What’s New for ITR 2025 (FY 24-25)?

Decoding Long-Term Capital Gains Tax for ITR 2025 (FY 2024-25)

Taxpayers who sold capital assets, such as property or jewellery, during the financial year 2024-25 (Assessment Year 2025-26) are liable for capital gains tax. Significant changes to these provisions, effective July 23, 2024, streamline holding periods and introduce new tax rates.

Understanding Long-Term Capital Gains (LTCG)

Long-term capital gains arise from the sale of a capital asset held for a specific duration. The new rules simplify this holding period:

  • Listed Financial Assets: Assets like listed shares, equity mutual funds, and units of business trusts must be held for more than one year to qualify as long-term.
  • Unlisted Financial Assets and All Non-Financial Assets: This category includes unlisted shares, property, and jewellery. These assets must be held for a minimum of two years to be classified as long-term.

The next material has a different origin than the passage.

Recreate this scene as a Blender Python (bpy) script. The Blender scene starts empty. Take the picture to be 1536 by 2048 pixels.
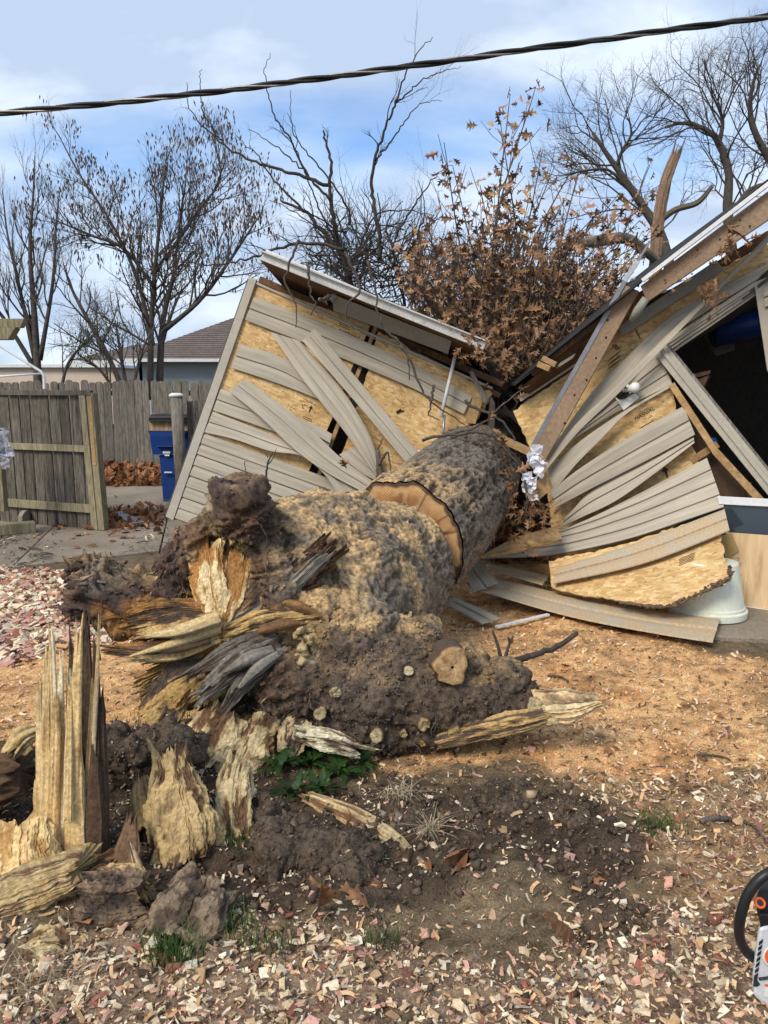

Key Provisions for ITR 2025:

1. Tax Rates:

  • Uniform LTCG Rate: For capital assets transferred on or after July 23, 2024, a flat 12.5% tax rate applies to long-term capital gains on all financial and non-financial assets.
  • Indexation Benefit:
    • Generally Removed: The benefit of indexation (adjusting the cost for inflation) has largely been removed for assets sold on or after July 23, 2024.
    • Exception for Land/Building: If land or building was acquired on or before July 22, 2024, and sold on or after July 23, 2024, individual and HUF taxpayers have a choice:
      • Pay 12.5% tax without indexation, OR
      • Pay 20% tax with indexation benefit.
    • For properties bought on or after July 23, 2024, the 12.5% rate applies without indexation.
  • Debt Funds, Unlisted Bonds, Market-Linked Debentures: Capital gains from these assets, regardless of holding period, will be taxed at your applicable income tax slab rates.

2. Exemption Limits:

  • Listed Financial Assets: An exemption of ₹1.25 lakh is available on long-term capital gains from certain listed financial assets (e.g., listed equity shares, equity-oriented mutual funds). Gains exceeding this amount will be taxed at 12.5%. This exemption applies to the aggregate LTCG from these assets for the entire financial year 2024-25, regardless of the sale date within the year.
  • Other Assets: There isn’t a direct exemption limit for other assets; however, you can claim exemptions by reinvesting the gains (see point 4).

3. Short-Term Capital Gains (STCG):

  • Specified Financial Assets: For listed equity shares, equity-oriented mutual funds, and units of business trusts, the STCG tax rate is 20% if the asset is sold within the short-term holding period (one year) and the transfer occurs on or after July 23, 2024.
  • All Other Assets: For all other financial and non-financial assets, short-term capital gains will be taxed at your applicable income tax slab rates.

4. Exemptions through Reinvestment (Roll-over Benefits):

Taxpayers can reduce their LTCG tax liability by reinvesting the gains:

  • Residential Property (Section 54):
    • Reinvest the entire capital gain in a new residential property.
    • The exemption is capped at ₹10 crore.
    • The new property must be purchased either 1 year before or 2 years after the sale of the original asset, or constructed within 3 years from the sale date.
    • If the sale proceeds are not fully invested within the same financial year, they must be deposited in a Capital Gains Account Scheme (CGAS) before the ITR due date.
    • If the new property is sold within 3 years of purchase/construction, the earlier exemption is revoked.
  • Specified Bonds (Section 54EC):
    • Reinvest capital gains (primarily from land or building sales) up to ₹50 lakh in notified bonds within six months of the transfer.
    • These bonds have a five-year lock-in period. Examples include bonds issued by NHAI, REC, PFC, and IRFC.

Important Note from CA Chirag Chauhan: “Taxpayers must be aware that when the sale of an asset (that led to capital gain) and the repurchase of another asset take place in different financial years, then certain rules kick in. For instance, one has to invest the sale proceeds in the capital gains account if not invested within the financial year, and ITR due dates fall in between. Additionally, there is a cap of ₹10 crore on the maximum exemption which is allow1ed.” He adds that for capital gains on securities, reinvesting the entire proceeds is important to claim the exemption.

These updated provisions aim to simplify capital gains taxation. Taxpayers should ensure they understand these rules to accurately calculate their tax liability for ITR 2025.